## BEGIN RECORDS FOR THE EXERCISE

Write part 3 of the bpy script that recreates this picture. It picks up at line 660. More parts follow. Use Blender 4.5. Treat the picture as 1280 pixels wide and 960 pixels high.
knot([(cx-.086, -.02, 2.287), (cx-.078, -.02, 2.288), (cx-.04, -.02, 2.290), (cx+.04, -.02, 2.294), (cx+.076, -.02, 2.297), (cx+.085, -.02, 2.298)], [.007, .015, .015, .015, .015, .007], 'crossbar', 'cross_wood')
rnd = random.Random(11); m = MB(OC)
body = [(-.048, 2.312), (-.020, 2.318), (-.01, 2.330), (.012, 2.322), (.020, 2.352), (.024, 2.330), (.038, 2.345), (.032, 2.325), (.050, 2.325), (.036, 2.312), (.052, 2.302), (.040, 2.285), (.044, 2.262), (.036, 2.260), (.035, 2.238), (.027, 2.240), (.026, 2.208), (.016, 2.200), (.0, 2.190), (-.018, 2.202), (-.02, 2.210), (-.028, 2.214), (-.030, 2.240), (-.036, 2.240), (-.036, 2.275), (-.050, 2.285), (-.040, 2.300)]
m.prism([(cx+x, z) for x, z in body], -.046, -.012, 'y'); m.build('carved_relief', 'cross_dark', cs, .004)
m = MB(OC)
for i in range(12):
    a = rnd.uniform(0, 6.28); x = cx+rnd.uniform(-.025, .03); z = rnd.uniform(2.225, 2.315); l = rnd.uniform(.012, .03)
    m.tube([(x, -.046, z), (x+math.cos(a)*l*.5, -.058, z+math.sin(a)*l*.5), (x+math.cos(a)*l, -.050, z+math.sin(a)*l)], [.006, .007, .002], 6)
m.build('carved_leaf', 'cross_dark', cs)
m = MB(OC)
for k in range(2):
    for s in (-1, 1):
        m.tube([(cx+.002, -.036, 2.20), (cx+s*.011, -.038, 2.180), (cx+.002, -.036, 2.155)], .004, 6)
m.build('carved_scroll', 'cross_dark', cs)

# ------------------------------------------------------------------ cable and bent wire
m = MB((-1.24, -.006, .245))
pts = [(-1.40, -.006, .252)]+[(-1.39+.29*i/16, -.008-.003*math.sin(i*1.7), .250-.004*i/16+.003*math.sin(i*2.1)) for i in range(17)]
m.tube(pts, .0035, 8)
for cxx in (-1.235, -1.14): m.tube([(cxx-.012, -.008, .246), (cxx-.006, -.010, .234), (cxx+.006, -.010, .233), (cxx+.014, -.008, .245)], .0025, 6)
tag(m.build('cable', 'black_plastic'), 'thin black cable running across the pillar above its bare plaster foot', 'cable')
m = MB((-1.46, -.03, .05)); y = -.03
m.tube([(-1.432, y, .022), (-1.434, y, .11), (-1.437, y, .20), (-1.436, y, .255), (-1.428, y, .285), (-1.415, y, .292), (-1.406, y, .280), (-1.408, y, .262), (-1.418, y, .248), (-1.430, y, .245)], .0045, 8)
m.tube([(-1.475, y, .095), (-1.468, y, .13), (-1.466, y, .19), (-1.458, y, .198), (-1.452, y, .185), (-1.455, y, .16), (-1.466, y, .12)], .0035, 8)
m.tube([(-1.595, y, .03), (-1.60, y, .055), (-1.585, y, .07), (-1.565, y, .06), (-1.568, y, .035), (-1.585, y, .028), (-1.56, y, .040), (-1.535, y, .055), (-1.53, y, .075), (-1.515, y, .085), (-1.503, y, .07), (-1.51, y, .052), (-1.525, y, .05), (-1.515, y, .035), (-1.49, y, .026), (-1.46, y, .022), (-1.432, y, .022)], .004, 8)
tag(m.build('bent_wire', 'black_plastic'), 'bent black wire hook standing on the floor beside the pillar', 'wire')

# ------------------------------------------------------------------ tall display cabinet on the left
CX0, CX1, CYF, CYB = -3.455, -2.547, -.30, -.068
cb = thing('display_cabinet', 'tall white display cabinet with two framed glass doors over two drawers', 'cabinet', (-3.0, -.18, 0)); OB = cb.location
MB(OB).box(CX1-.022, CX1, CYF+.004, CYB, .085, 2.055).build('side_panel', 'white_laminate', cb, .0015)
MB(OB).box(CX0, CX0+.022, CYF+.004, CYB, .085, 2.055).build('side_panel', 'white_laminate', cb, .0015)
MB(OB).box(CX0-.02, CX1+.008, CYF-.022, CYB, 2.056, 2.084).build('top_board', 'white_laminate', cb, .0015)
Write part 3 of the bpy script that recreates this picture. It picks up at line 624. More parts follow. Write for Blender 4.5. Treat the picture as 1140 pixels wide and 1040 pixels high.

## END RECORDS FOR THE EXERCISE

**PROBLEM TO SOLVE:**
Copy whichever lines in the listing above contain the word "that".

**RESPONSE TO THIS EXERCISE:**
Write part 3 of the bpy script that recreates this picture. It picks up at line 660. More parts follow. Use Blender 4.5. Treat the picture as 1280 pixels wide and 960 pixels high.
Write part 3 of the bpy script that recreates this picture. It picks up at line 624. More parts follow. Write for Blender 4.5. Treat the picture as 1140 pixels wide and 1040 pixels high.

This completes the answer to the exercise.